Jesus communicated with his disciples. Jesus talked extensively to his friends. “I have made known to you all the things I have heard from my Father,” he said. (John 15:15) It is true that Jesus sometimes wanted to be alone with his thoughts and to pray. But he often shared his innermost feelings with his disciples. The night before he was put to death as a condemned criminal, he frankly told them that he was “deeply grieved.” (Matthew 26:38) Even when their actions disappointed him, Jesus never stopped talking to his friends.—Matthew 26:40, 41.

Reflecting on Jesus’ example can help a man become a better husband and father

How husbands can imitate Jesus. Communicate—from your mind and heart—with your wife. A woman may complain that her husband seems to have no trouble speaking in public but keeps silent at home. On the other hand, note how Ana feels when her husband opens up to her. “I sense that he really loves me,” she says, “and I feel close to him.”
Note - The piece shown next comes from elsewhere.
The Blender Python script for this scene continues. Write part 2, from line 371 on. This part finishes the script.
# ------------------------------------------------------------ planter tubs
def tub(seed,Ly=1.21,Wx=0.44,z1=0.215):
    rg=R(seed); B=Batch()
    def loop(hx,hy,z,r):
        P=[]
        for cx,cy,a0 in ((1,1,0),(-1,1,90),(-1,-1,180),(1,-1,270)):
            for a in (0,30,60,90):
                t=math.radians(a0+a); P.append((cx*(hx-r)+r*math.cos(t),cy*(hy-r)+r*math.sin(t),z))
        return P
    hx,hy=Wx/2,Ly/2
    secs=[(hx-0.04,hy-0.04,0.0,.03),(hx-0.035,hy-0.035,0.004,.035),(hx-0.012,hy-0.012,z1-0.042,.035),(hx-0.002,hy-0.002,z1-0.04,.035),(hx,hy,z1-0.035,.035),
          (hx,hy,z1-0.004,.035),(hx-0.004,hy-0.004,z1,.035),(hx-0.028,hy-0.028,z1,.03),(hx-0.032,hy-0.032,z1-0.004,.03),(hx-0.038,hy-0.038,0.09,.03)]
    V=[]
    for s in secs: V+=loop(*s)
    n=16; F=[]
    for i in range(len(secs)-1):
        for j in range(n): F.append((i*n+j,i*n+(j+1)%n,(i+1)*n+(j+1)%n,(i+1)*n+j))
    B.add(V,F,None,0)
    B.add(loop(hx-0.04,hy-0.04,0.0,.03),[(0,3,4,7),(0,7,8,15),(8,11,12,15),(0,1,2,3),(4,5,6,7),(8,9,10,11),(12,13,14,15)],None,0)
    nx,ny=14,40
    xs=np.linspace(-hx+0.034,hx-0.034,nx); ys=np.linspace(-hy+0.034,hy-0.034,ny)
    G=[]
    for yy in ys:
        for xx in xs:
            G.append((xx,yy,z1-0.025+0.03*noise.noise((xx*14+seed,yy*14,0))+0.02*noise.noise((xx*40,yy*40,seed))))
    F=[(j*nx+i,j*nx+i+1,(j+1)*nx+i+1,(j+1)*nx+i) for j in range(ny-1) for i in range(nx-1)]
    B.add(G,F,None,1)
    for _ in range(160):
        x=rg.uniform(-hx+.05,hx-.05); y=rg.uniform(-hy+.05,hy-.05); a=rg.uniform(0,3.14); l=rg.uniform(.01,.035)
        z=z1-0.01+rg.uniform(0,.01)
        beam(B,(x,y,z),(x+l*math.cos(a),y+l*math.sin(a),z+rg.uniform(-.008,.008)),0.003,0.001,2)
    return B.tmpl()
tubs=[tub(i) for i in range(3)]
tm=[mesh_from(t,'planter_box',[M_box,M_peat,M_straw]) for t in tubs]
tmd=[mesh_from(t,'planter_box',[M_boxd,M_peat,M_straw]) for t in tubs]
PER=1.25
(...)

Refuse to use silence as a weapon to punish your wife. “When my husband was upset with me,” says one woman, “he refused to talk to me for days. He made me feel guilty and despised.” Edwin, however, tries to imitate Jesus’ example. “When I get annoyed, I don’t respond right away, but I look for the right moment for us to talk things out.”

I hope this little tip will help the husbands make thier homes a safer haven for their wives.